I agree with both West and Myers that there is “no abstract natural right to be a citizen of the U.S. or of any particular political society” (italics mine). Requiring certain conditions (of age, character, independence, education, etc.) for citizenship can be just and even necessary. But the political association, unlike private associations where subjective tastes can be given free rein, is intrinsically ordered to justice. There must be just reasons for exclusion from membership in the political association. Character and common culture are clearly just reasons, but it is very difficult to see how skin color or previous condition of servitude by themselves can be considered just reasons for exclusion.

Martin Luther King, Jr.’s famous “dream” that one day his children might be judged not by the color of their skin but by the content of their character expresses a requirement of political justice that is rooted in the American political tradition.
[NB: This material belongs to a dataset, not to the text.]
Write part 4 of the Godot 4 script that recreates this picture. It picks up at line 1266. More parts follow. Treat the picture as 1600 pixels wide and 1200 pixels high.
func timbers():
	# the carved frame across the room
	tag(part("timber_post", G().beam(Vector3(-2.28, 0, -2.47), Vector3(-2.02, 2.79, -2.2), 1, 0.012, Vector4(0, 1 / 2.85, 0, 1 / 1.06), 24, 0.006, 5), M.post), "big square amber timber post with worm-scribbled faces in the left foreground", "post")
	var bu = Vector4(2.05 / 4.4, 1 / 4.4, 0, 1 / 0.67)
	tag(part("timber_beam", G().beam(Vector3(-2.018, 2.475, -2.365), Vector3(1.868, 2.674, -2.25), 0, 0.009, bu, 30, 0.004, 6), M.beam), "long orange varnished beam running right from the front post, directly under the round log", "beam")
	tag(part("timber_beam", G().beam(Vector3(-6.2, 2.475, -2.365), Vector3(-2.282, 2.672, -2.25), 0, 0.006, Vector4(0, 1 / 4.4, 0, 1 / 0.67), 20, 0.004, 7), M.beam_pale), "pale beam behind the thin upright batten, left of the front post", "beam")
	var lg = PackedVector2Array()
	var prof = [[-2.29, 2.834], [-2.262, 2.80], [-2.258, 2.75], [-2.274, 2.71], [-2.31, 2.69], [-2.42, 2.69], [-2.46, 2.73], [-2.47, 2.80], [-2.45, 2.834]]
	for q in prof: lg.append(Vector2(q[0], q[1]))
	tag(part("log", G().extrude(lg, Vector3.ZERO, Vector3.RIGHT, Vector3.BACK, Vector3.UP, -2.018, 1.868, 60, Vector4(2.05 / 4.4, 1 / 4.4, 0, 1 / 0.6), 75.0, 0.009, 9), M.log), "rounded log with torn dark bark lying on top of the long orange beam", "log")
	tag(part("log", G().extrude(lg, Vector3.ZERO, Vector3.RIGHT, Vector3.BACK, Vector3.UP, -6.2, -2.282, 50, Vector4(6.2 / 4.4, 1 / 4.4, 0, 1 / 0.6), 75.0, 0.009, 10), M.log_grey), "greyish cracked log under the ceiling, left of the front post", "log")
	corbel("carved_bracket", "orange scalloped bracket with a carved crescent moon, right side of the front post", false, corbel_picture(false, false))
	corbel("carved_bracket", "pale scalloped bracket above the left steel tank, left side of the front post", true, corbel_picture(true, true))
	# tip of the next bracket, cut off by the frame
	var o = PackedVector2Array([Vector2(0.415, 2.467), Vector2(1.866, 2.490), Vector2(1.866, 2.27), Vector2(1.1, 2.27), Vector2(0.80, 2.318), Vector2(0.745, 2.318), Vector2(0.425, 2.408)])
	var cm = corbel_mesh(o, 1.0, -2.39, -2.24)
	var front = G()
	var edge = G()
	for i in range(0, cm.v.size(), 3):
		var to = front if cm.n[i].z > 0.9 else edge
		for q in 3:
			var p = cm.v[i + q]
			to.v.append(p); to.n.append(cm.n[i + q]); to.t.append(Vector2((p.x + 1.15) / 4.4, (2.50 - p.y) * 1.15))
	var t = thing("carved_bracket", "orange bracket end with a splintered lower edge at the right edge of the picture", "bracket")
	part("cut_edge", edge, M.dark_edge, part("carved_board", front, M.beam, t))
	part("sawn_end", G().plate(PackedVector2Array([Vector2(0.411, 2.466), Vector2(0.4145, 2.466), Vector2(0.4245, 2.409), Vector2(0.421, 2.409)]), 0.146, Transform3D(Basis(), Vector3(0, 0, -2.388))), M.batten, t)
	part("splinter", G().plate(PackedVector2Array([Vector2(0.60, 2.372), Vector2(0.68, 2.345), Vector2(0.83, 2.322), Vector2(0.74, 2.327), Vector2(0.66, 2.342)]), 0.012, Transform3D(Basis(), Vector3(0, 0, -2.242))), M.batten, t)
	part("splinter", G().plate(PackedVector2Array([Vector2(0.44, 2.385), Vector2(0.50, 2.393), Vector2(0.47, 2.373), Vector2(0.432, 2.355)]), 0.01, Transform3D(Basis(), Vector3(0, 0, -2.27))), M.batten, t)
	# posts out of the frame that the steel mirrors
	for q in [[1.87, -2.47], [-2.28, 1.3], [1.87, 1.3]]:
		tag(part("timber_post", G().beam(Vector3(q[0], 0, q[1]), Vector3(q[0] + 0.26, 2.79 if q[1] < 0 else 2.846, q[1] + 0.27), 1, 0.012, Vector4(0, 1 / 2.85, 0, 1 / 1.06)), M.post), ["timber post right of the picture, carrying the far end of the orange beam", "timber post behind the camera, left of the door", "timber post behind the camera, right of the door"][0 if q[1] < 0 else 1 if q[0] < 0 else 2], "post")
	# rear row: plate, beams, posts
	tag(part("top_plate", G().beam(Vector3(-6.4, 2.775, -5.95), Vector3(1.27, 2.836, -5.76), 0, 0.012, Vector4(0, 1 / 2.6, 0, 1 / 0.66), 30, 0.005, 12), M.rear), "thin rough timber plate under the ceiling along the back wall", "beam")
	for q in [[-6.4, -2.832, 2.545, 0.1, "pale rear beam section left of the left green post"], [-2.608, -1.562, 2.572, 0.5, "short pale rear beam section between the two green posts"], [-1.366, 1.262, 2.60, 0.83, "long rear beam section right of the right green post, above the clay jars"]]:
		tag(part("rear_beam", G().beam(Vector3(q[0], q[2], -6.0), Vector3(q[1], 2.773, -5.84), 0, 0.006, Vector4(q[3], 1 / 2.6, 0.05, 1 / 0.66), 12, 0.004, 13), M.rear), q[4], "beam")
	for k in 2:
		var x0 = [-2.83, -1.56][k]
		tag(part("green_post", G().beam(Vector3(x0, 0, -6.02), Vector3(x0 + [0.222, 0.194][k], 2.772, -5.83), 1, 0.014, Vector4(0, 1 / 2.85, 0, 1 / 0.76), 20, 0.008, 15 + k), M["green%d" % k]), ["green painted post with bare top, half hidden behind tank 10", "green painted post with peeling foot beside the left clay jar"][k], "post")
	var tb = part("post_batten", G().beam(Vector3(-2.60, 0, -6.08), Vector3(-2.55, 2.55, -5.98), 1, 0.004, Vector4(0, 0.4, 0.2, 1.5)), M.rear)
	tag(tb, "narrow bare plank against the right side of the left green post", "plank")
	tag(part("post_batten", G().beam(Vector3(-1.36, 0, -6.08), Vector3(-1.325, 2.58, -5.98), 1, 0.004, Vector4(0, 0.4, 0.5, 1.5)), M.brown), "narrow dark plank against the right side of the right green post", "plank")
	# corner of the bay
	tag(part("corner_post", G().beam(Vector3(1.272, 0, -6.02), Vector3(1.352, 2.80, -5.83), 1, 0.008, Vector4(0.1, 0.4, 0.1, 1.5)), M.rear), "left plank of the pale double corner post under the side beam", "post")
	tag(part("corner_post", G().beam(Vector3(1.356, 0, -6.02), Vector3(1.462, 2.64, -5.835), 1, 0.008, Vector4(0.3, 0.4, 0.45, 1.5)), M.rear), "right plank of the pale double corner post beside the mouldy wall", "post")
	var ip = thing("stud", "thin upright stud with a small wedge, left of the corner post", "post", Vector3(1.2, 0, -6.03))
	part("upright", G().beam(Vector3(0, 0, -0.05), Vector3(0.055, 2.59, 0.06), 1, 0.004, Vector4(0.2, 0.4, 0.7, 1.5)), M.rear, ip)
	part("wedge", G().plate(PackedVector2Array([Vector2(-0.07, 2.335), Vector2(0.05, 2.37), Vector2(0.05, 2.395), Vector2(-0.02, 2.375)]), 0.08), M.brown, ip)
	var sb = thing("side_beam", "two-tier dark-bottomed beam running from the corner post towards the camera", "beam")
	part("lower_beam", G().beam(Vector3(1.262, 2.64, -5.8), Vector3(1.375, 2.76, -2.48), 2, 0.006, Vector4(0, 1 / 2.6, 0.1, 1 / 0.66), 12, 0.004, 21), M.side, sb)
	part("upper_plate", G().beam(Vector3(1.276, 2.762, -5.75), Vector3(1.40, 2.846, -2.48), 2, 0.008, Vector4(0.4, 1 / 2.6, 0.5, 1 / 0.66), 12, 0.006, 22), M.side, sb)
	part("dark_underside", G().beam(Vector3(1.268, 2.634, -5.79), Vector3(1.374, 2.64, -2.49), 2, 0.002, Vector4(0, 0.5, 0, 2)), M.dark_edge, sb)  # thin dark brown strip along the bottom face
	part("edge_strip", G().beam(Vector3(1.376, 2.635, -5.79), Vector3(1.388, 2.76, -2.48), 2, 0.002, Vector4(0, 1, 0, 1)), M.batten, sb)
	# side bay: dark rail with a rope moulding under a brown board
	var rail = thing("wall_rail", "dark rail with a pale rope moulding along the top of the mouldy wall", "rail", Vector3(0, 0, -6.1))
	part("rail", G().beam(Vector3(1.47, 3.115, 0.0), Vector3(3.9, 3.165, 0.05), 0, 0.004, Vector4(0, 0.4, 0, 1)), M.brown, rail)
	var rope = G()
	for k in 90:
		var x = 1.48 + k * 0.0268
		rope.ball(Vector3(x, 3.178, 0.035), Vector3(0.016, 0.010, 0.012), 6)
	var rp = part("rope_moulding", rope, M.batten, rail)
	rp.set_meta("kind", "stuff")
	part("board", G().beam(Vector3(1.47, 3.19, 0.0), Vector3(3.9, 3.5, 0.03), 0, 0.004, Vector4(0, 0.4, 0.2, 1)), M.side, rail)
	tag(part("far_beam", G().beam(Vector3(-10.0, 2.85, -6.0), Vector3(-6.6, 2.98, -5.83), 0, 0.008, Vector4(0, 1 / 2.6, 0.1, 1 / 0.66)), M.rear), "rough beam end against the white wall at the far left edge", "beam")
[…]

When a principle would exclude Frederick Douglass and Booker T. Washington from citizenship while including uneducated white racists, it is a sign that something has gone wrong.

The argument is strengthened by the fact that the United States was complicit in promoting and protecting the institution of slavery and therefore has a duty in justice to its victims. West seems to deny this, claiming that only individual human beings are responsible for their actions and that there is no such thing as “inherited guilt.” But the reality is much more complex.

It is true that many voluntary associations do not ordinarily hold shareholders liable for the unlawful decisions of their leaders, but this could not be true of the political association without destroying it. Politics is always prone to a dangerous “reification fallacy,” in which the political association is falsely regarded as some kind of substantial entity or super person above and greater than its parts. Nevertheless, it is true that the political association is a whole of relations that is more than a mere sum of its private parts. Citizenship is a form of membership in that whole. And although individual citizens are not personally responsible for the actions of political authority that they oppose, they may still be held responsible for those actions qua member of the political association, qua citizen. And just as individual citizens cannot ordinarily choose which laws they will follow, which taxes they will pay, etc., so they cannot simply detach themselves personally from the past or present actions of their government. As Abraham Lincoln himself repeatedly and powerfully acknowledged, the American regime from the beginning was deeply implicated in the regime of slavery, and that regime therefore had a responsibility to help remedy the wrong.

In sum: although social contract theory is a prominent feature of the American founding, it is not a necessary one. As I argue in my book, to abandon it would not be fatal to an American founding conservatism. A vital American founding conservatism must revere tradition, but it cannot be a hidebound traditionalism or a slavish deference to the past. Following the example of the American founders themselves, it must treat tradition as a living form of knowledge that grows and deepens through criticism and argument. The institutions and practices of the founding bear witness to the fact that the American founders often knew more and built better than they said. Only a conservatism built on this insight reflects the full truth about our nature and has the resources to meet the new and pressing challenges of our time.